§ The exercise
All of the data below must be repeated exactly.
§
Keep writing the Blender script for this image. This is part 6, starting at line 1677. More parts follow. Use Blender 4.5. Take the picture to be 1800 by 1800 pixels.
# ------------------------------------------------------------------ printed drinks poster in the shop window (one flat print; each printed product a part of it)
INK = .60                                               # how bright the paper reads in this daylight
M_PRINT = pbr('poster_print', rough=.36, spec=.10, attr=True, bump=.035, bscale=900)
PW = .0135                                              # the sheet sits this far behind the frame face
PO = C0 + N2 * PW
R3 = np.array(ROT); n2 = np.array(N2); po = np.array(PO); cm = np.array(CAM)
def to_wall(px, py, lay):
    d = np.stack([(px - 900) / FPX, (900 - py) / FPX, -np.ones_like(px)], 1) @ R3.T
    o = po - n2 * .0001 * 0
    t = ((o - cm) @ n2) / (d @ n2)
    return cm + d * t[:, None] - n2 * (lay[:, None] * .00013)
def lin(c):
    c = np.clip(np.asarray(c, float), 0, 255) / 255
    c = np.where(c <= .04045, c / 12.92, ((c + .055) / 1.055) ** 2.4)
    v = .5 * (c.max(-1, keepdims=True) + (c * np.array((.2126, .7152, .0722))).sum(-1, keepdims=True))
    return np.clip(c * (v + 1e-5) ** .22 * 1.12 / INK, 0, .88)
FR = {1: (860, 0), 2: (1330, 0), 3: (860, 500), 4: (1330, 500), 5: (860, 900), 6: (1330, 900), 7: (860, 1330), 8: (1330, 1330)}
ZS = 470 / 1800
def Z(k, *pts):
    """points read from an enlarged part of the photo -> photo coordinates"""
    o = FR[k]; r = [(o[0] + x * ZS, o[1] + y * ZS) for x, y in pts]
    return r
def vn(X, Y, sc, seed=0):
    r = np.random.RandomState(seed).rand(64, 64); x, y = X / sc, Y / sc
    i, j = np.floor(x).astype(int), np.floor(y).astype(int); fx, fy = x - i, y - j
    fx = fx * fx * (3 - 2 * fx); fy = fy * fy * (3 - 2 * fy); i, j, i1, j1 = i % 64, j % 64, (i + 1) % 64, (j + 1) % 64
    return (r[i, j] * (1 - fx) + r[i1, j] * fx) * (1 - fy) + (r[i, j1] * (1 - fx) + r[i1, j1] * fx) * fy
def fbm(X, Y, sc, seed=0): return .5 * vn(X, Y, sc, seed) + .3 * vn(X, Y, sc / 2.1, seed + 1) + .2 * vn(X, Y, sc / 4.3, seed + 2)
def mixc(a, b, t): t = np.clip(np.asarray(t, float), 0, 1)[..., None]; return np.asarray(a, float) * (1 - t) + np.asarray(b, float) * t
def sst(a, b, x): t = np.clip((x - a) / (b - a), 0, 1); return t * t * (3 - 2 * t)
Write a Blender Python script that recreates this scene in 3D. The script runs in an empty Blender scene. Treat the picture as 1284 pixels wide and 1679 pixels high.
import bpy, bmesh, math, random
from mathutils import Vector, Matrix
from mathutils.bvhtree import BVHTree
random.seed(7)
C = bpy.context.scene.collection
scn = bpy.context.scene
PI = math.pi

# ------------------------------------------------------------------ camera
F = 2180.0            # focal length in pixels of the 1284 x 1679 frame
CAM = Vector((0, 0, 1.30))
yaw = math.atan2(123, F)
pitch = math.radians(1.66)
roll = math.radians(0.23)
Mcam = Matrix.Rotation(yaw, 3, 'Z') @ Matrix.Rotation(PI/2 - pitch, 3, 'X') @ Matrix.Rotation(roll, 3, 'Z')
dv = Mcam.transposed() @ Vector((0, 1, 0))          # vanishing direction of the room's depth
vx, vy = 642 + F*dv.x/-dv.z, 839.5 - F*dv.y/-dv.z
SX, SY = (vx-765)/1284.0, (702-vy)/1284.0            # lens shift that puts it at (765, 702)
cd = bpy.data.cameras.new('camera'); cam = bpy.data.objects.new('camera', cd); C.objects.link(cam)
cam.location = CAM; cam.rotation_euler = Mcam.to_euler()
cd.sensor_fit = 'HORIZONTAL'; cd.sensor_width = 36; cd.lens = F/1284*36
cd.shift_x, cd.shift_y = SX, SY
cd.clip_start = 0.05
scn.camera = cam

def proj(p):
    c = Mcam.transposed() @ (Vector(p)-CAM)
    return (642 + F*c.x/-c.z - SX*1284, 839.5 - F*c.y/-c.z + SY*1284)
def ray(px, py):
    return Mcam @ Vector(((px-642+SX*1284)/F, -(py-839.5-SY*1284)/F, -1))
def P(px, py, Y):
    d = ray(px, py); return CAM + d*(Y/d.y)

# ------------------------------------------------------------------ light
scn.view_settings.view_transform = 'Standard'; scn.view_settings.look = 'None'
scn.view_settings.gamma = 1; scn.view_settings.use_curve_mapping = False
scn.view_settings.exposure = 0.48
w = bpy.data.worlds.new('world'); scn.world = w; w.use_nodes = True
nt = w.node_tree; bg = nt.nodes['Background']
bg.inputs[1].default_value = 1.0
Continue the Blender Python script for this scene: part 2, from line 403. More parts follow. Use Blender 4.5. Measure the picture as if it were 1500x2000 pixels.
§
§ Result
Keep writing the Blender script for this image. This is part 6, starting at line 1677. More parts follow. Use Blender 4.5. Take the picture to be 1800 by 1800 pixels.
# ------------------------------------------------------------------ printed drinks poster in the shop window (one flat print; each printed product a part of it)
INK = .60                                               # how bright the paper reads in this daylight
M_PRINT = pbr('poster_print', rough=.36, spec=.10, attr=True, bump=.035, bscale=900)
PW = .0135                                              # the sheet sits this far behind the frame face
PO = C0 + N2 * PW
R3 = np.array(ROT); n2 = np.array(N2); po = np.array(PO); cm = np.array(CAM)
def to_wall(px, py, lay):
    d = np.stack([(px - 900) / FPX, (900 - py) / FPX, -np.ones_like(px)], 1) @ R3.T
    o = po - n2 * .0001 * 0
    t = ((o - cm) @ n2) / (d @ n2)
    return cm + d * t[:, None] - n2 * (lay[:, None] * .00013)
def lin(c):
    c = np.clip(np.asarray(c, float), 0, 255) / 255
    c = np.where(c <= .04045, c / 12.92, ((c + .055) / 1.055) ** 2.4)
    v = .5 * (c.max(-1, keepdims=True) + (c * np.array((.2126, .7152, .0722))).sum(-1, keepdims=True))
    return np.clip(c * (v + 1e-5) ** .22 * 1.12 / INK, 0, .88)
FR = {1: (860, 0), 2: (1330, 0), 3: (860, 500), 4: (1330, 500), 5: (860, 900), 6: (1330, 900), 7: (860, 1330), 8: (1330, 1330)}
ZS = 470 / 1800
def Z(k, *pts):
    """points read from an enlarged part of the photo -> photo coordinates"""
    o = FR[k]; r = [(o[0] + x * ZS, o[1] + y * ZS) for x, y in pts]
    return r
def vn(X, Y, sc, seed=0):
    r = np.random.RandomState(seed).rand(64, 64); x, y = X / sc, Y / sc
    i, j = np.floor(x).astype(int), np.floor(y).astype(int); fx, fy = x - i, y - j
    fx = fx * fx * (3 - 2 * fx); fy = fy * fy * (3 - 2 * fy); i, j, i1, j1 = i % 64, j % 64, (i + 1) % 64, (j + 1) % 64
    return (r[i, j] * (1 - fx) + r[i1, j] * fx) * (1 - fy) + (r[i, j1] * (1 - fx) + r[i1, j1] * fx) * fy
def fbm(X, Y, sc, seed=0): return .5 * vn(X, Y, sc, seed) + .3 * vn(X, Y, sc / 2.1, seed + 1) + .2 * vn(X, Y, sc / 4.3, seed + 2)
def mixc(a, b, t): t = np.clip(np.asarray(t, float), 0, 1)[..., None]; return np.asarray(a, float) * (1 - t) + np.asarray(b, float) * t
def sst(a, b, x): t = np.clip((x - a) / (b - a), 0, 1); return t * t * (3 - 2 * t)
Write a Blender Python script that recreates this scene in 3D. The script runs in an empty Blender scene. Treat the picture as 1284 pixels wide and 1679 pixels high.
import bpy, bmesh, math, random
from mathutils import Vector, Matrix
from mathutils.bvhtree import BVHTree
random.seed(7)
C = bpy.context.scene.collection
scn = bpy.context.scene
PI = math.pi

# ------------------------------------------------------------------ camera
F = 2180.0            # focal length in pixels of the 1284 x 1679 frame
CAM = Vector((0, 0, 1.30))
yaw = math.atan2(123, F)
pitch = math.radians(1.66)
roll = math.radians(0.23)
Mcam = Matrix.Rotation(yaw, 3, 'Z') @ Matrix.Rotation(PI/2 - pitch, 3, 'X') @ Matrix.Rotation(roll, 3, 'Z')
dv = Mcam.transposed() @ Vector((0, 1, 0))          # vanishing direction of the room's depth
vx, vy = 642 + F*dv.x/-dv.z, 839.5 - F*dv.y/-dv.z
SX, SY = (vx-765)/1284.0, (702-vy)/1284.0            # lens shift that puts it at (765, 702)
cd = bpy.data.cameras.new('camera'); cam = bpy.data.objects.new('camera', cd); C.objects.link(cam)
cam.location = CAM; cam.rotation_euler = Mcam.to_euler()
cd.sensor_fit = 'HORIZONTAL'; cd.sensor_width = 36; cd.lens = F/1284*36
cd.shift_x, cd.shift_y = SX, SY
cd.clip_start = 0.05
scn.camera = cam

def proj(p):
    c = Mcam.transposed() @ (Vector(p)-CAM)
    return (642 + F*c.x/-c.z - SX*1284, 839.5 - F*c.y/-c.z + SY*1284)
def ray(px, py):
    return Mcam @ Vector(((px-642+SX*1284)/F, -(py-839.5-SY*1284)/F, -1))
def P(px, py, Y):
    d = ray(px, py); return CAM + d*(Y/d.y)

# ------------------------------------------------------------------ light
scn.view_settings.view_transform = 'Standard'; scn.view_settings.look = 'None'
scn.view_settings.gamma = 1; scn.view_settings.use_curve_mapping = False
scn.view_settings.exposure = 0.48
w = bpy.data.worlds.new('world'); scn.world = w; w.use_nodes = True
nt = w.node_tree; bg = nt.nodes['Background']
bg.inputs[1].default_value = 1.0
Continue the Blender Python script for this scene: part 2, from line 403. More parts follow. Use Blender 4.5. Measure the picture as if it were 1500x2000 pixels.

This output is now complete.